- _PROBLEM DETAILS_:
Extract the lines from the first line of the records below through the line containing "from mathutils import Vector, Matrix, noise", inclusive, and reproduce them exactly as written.
#### ENTRIES PROVIDED
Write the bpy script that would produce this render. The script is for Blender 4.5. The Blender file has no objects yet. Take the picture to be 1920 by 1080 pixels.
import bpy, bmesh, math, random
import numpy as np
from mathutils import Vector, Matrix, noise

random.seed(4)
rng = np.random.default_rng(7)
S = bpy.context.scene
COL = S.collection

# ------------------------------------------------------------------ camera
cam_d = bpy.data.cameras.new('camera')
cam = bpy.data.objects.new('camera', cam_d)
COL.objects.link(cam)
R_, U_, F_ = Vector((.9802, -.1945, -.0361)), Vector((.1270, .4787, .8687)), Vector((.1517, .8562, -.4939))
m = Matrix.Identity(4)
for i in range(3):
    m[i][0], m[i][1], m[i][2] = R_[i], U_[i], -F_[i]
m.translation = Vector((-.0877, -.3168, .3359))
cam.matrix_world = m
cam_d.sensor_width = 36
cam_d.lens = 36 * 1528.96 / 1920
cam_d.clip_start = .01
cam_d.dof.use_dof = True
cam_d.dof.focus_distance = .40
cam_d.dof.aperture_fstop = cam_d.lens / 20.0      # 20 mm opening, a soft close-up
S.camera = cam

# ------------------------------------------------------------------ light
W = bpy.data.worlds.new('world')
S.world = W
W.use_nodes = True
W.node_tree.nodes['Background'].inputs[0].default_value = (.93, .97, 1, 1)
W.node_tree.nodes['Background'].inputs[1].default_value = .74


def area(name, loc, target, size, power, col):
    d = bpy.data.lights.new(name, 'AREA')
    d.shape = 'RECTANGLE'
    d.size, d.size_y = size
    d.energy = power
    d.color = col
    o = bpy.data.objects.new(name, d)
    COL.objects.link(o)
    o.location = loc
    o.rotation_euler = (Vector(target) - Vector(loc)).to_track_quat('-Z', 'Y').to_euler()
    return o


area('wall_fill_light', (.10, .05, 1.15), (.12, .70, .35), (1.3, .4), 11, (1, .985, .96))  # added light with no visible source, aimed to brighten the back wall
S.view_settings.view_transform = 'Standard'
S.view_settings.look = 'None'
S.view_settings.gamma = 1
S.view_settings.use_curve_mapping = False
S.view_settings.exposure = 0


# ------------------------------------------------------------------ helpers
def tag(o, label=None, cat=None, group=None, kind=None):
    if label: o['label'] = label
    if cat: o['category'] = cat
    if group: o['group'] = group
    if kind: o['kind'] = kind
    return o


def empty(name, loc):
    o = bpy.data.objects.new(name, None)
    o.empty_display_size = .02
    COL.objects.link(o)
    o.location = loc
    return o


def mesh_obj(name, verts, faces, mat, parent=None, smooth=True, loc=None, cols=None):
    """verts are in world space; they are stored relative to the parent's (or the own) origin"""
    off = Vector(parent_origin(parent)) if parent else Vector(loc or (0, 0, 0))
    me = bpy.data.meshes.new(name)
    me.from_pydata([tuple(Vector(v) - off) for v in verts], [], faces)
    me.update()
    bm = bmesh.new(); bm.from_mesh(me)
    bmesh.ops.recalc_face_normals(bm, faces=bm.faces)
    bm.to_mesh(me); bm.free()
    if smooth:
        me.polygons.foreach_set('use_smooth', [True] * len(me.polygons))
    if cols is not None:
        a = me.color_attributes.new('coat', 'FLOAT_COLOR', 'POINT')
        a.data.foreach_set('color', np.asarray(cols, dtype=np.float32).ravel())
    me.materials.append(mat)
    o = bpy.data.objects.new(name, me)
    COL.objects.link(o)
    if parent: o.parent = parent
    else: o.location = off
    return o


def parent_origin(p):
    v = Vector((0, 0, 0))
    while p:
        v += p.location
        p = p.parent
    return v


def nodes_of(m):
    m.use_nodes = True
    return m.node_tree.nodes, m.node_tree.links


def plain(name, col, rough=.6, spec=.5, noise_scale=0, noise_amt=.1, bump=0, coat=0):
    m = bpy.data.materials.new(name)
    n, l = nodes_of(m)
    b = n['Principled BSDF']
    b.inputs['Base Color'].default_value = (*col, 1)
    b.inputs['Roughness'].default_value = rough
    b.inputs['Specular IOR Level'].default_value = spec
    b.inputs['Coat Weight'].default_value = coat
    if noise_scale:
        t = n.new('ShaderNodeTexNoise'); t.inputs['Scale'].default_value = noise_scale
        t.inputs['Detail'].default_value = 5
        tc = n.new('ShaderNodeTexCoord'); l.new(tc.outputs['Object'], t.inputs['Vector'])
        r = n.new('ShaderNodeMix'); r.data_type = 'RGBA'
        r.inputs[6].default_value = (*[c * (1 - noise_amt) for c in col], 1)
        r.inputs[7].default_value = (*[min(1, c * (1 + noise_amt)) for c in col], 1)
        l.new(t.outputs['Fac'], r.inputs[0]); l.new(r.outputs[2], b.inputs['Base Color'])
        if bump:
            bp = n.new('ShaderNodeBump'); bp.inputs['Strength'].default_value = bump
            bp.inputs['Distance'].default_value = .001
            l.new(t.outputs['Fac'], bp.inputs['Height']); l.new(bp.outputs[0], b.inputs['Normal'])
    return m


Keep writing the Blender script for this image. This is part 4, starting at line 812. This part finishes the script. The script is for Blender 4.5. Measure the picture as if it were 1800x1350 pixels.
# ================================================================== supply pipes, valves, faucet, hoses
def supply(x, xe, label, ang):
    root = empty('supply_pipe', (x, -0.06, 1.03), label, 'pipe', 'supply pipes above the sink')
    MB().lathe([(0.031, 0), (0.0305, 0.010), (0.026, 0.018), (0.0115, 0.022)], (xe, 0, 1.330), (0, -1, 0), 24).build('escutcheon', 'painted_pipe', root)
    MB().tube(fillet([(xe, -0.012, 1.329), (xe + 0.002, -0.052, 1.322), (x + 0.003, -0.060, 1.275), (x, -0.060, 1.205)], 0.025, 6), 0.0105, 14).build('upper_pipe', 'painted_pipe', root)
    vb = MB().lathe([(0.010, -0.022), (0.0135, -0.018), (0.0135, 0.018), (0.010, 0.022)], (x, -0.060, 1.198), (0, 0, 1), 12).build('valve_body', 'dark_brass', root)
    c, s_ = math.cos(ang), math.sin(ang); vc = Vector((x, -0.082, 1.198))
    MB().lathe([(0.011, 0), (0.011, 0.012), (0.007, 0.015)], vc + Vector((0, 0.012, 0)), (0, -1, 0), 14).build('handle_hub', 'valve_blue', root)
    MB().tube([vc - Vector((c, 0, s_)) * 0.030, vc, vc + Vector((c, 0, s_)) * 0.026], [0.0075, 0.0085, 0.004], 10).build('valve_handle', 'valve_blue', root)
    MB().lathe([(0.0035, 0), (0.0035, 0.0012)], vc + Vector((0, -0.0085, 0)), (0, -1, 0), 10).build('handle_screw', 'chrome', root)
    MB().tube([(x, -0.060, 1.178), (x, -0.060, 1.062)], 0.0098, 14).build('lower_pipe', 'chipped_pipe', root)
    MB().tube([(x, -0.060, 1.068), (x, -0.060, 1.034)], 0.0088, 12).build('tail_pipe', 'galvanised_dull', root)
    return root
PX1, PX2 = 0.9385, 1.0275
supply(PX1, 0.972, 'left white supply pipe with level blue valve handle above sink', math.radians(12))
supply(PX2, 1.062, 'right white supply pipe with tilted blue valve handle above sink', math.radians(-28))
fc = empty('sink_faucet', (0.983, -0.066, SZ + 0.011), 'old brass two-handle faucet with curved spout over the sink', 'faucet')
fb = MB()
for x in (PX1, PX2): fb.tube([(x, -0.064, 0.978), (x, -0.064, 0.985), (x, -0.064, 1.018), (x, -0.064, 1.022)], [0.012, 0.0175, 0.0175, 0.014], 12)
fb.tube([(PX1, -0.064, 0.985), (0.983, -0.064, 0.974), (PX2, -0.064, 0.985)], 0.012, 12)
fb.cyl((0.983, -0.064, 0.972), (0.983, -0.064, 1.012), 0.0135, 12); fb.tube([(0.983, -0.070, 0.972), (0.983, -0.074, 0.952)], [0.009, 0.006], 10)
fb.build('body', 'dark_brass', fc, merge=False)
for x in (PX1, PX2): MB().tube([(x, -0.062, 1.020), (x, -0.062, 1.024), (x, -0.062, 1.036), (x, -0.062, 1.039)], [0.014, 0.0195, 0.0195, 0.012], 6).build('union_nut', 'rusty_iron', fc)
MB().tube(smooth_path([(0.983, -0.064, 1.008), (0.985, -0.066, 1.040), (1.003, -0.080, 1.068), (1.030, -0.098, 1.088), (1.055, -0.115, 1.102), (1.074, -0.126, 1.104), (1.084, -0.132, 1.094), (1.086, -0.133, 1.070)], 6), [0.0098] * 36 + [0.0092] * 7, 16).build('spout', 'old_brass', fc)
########
- _SOLUTION FOR THIS PROBLEM_:
Write the bpy script that would produce this render. The script is for Blender 4.5. The Blender file has no objects yet. Take the picture to be 1920 by 1080 pixels.
import bpy, bmesh, math, random
import numpy as np
from mathutils import Vector, Matrix, noise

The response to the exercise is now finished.